Aujourd’hui, le comportement de la plupart des grands patrons ne fait pas mystère de leur choix, du moins en privé : le changement de leadership économique. Ils vont soutenir celui qui est à même de préserver leurs « intérêts ». Certains patrons regrettent amèrement que l’esprit libéral qui a soufflé sur le pays jusque dans les années 1980, soit en train de disparaître. « C’est dommage, car il y avait là une belle occasion de faire les affaires ».
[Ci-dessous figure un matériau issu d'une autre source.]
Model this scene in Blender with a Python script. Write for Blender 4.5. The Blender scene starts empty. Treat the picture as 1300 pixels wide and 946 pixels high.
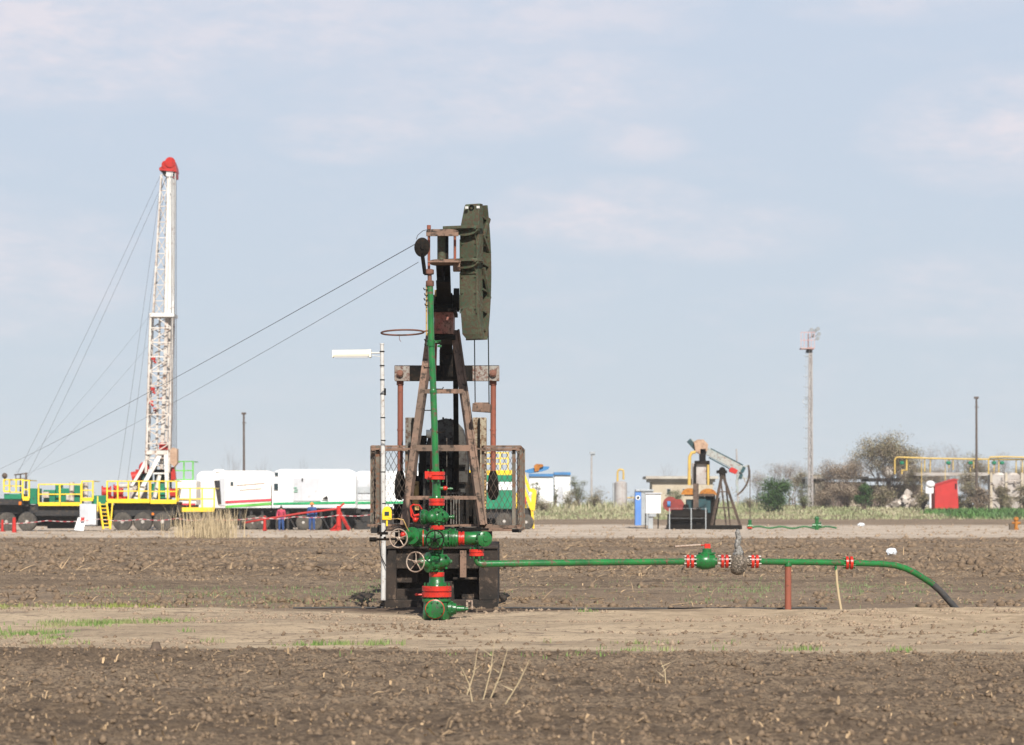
import bpy, math, random
import numpy as np
from mathutils import Vector, Matrix
random.seed(7); RNG = np.random.default_rng(11)
S = bpy.context.scene
COL = S.collection
R = math.radians
H = 1.6875; F = 3200.0
V = Vector
Z = V((0, 0, 1))

def P(px, py, d):                       # photograph pixel (1300 wide) + distance -> place in metres
    return V(((px - 650) * d / F, d, H - (py - 640) * d / F))

# ------------------------------------------------------------------ ground heights
_tab = RNG.random((256, 256)).astype(np.float64)
def vn(x, y, s):
    x = np.asarray(x, float) * s; y = np.asarray(y, float) * s
    xi = np.floor(x).astype(int); yi = np.floor(y).astype(int)
    fx = x - xi; fy = y - yi
    fx = fx * fx * (3 - 2 * fx); fy = fy * fy * (3 - 2 * fy)
    a = _tab[xi % 256, yi % 256]; b = _tab[(xi + 1) % 256, yi % 256]
    c = _tab[xi % 256, (yi + 1) % 256]; d = _tab[(xi + 1) % 256, (yi + 1) % 256]
    return (a + (b - a) * fx) * (1 - fy) + (c + (d - c) * fx) * fy - .5
def sst(a, b, t):
    t = np.clip((t - a) / (b - a), 0, 1); return t * t * (3 - 2 * t)
def near_edge(x): return 28.9 - .13 * x + .9 * vn(x, 3.3, .35) + .5 * vn(x, 9.1, 1.3)
def far_edge(x): return 39.6 - .022 * x * x * .15 + .25 * vn(x, 1.7, .5)
def ground(x, y):
    x = np.asarray(x, float); y = np.asarray(y, float)
    base = 1.2 * sst(250, 330, y)
    track = sst(-.4, .6, y - near_edge(x)) * (1 - sst(-.05, .5, y - far_edge(x)))
    field = sst(40.2, 41.5, y) * (1 - sst(118, 128, y))
    fore = 1 - sst(-.6, .2, y - near_edge(x))
    lum = vn(x, y, 1.1) * .05 + vn(x + 31, y, 3.1) * .03
    ridge = np.abs(vn(x, y + 17, 4.3)) * -.06 + np.maximum(vn(x + 7, y, 8.1), .08) * .10 + np.maximum(vn(x, y + 5, 15.0), .12) * .06
    furrow = np.sin(y * 2.1 + 2 * vn(x, y, .15) * 3) * .02 + np.sin(y * .55) * .03
    z = base + (field * (.4 + .8 * sst(50, 64, y)) + fore) * (lum + ridge) + field * furrow
    bank = .05 * sst(35, 38.8, y) - .10 * np.exp(-((x + 1.15) / .9) ** 2 - ((y - 37.8) / 1.0) ** 2) + .05 * vn(x, y, .6) * 2 * sst(30, 32, y) + .05 * np.maximum(vn(x + 3, y, 1.3) - .12, 0) + .016 * vn(x, y * 2.2, 2.6) + .012 * np.maximum(vn(x, y, 9.0), .1) + .05 * sst(3.2, 8, x) * (np.abs(vn(x, y, 2.2)) + np.maximum(vn(x, y, 6.5), .15)) 
    rut = -.05 * np.exp(-((y - 31.6 + .1 * x) / .5) ** 2) - .05 * np.exp(-((y - 33.6 + .05 * x) / .45) ** 2)
    z = z + track * (bank + rut)
    road = sst(120, 128, y)
    z = z + road * (vn(x, y, .25) * .08 + vn(x, y, .9) * .05)
    return z
def gz(x, y): return float(ground(np.array([x]), np.array([y]))[0])

# ------------------------------------------------------------------ materials
def node(nt, t, **k):
    n = nt.nodes.new(t)
    for a, b in k.items(): setattr(n, a, b)
    return n
def new_mat(name):
    m = bpy.data.materials.new(name); m.use_nodes = True
    nt = m.node_tree; b = nt.nodes['Principled BSDF']
    return m, nt, b
def mixc(nt, fac, a, b, mode='MIX'):
    n = node(nt, 'ShaderNodeMix', data_type='RGBA', blend_type=mode)
    for s, v in ((n.inputs[0], fac), (n.inputs[6], a), (n.inputs[7], b)):
        if isinstance(v, bpy.types.NodeSocket): nt.links.new(v, s)
        elif isinstance(v, (tuple, list)): s.default_value = (*v, 1) if len(v) == 3 else v
        else: s.default_value = v
    return n.outputs[2]
def noise(nt, co, scale, detail=4, rough=.6, stretch=None):
    if stretch:
        mp = node(nt, 'ShaderNodeMapping'); mp.inputs['Scale'].default_value = stretch
        nt.links.new(co, mp.inputs[0]); co = mp.outputs[0]
    n = node(nt, 'ShaderNodeTexNoise'); n.inputs['Scale'].default_value = scale
    n.inputs['Detail'].default_value = detail; n.inputs['Roughness'].default_value = rough
    nt.links.new(co, n.inputs['Vector']); return n.outputs[0]
def thr(nt, v, lo, hi, a=0., b=1.):
    n = node(nt, 'ShaderNodeMapRange'); n.inputs[1].default_value = lo; n.inputs[2].default_value = hi
    n.inputs[3].default_value = a; n.inputs[4].default_value = b
    nt.links.new(v, n.inputs[0]); return n.outputs[0]
def math_(nt, op, a, b=0.):
    n = node(nt, 'ShaderNodeMath', operation=op)
    for s, v in ((n.inputs[0], a), (n.inputs[1], b)):
        if isinstance(v, bpy.types.NodeSocket): nt.links.new(v, s)
        else: s.default_value = v
    return n.outputs[0]
def paint(name, col, col2=None, wear=.3, wearcol=(.09, .05, .03), scale=3., rough=.45, metal=0., bump=.25, streak=True, spec=None):
    """painted / rusted metal: two paint tones, wear patches, long drip streaks, fine grain"""
    m, nt, b = new_mat(name)
    co = node(nt, 'ShaderNodeTexCoord').outputs['Object']
    col2 = col2 or tuple(c * .65 for c in col)
    c = mixc(nt, thr(nt, noise(nt, co, scale * .8), .38, .62), col, col2)
    w = thr(nt, noise(nt, co, scale * 4.3, 6, .7), .62 - wear * .25, .70 - wear * .2)
    if streak:
        s = thr(nt, noise(nt, co, scale * 3, 4, .6, (3, 3, .25)), .60 - wear * .15, .78 - wear * .1)
        w = math_(nt, 'MAXIMUM', w, math_(nt, 'MULTIPLY', s, .7))
    c = mixc(nt, w, c, wearcol)
    nt.links.new(c, b.inputs['Base Color'])
    r = thr(nt, w, 0, 1, rough, min(.95, rough + .35)); nt.links.new(r, b.inputs['Roughness'])
    b.inputs['Metallic'].default_value = metal
    b.inputs['Specular IOR Level'].default_value = spec if spec is not None else (.45 if rough < .4 else .22)
    bp = node(nt, 'ShaderNodeBump'); bp.inputs['Strength'].default_value = bump; bp.inputs['Distance'].default_value = .01
    nt.links.new(noise(nt, co, scale * 12, 5, .7), bp.inputs['Height']); nt.links.new(bp.outputs[0], b.inputs['Normal'])
    return m
def leaf(name, a, b2, c3=None, sc=.9, trans=.25):
    m, nt, b = new_mat(name)
    co = node(nt, 'ShaderNodeTexCoord').outputs['Object']
    g = node(nt, 'ShaderNodeNewGeometry')
    c = mixc(nt, g.outputs['Random Per Island'], a, b2)
    c = mixc(nt, thr(nt, noise(nt, co, sc, 3), .42, .6), c, c3 or tuple(x * .6 for x in a))
    nt.links.new(c, b.inputs['Base Color']); b.inputs['Roughness'].default_value = .75
    b.inputs['Specular IOR Level'].default_value = .2
    return m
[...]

Dans l’ensemble, les patrons se contentent de conserver l’outil de production. Dans tous les cas, les patrons attendent les « jours meilleurs » pour relancer leurs activités. La Fédération des entreprises du Congo (FEC), principale corporation patronale dans le pays, en appelle à « l’émergence d’un État fort doté d’une administration compétente, sur lequel le secteur privé devrait s’appuyer dans le cadre d’un partenariat durable, sincère et constructif ».
Vu de la FEC, le climat des affaires ne peut s’améliorer que lorsqu’un « débat fécond » est entretenu durablement entre l’État et les acteurs privés. Et ce débat fécond doit être suivi d’« effets concrets ». Dans les milieux d’affaires, on est persuadé que développer les capacités de production des biens et services permettra de tirer le meilleur parti des cycles de croissance et de résister aux situations de crise. Les entreprises prennent suffisamment déjà un risque politique pour ne pas revendiquer un maximum de stabilité de la part de l’État.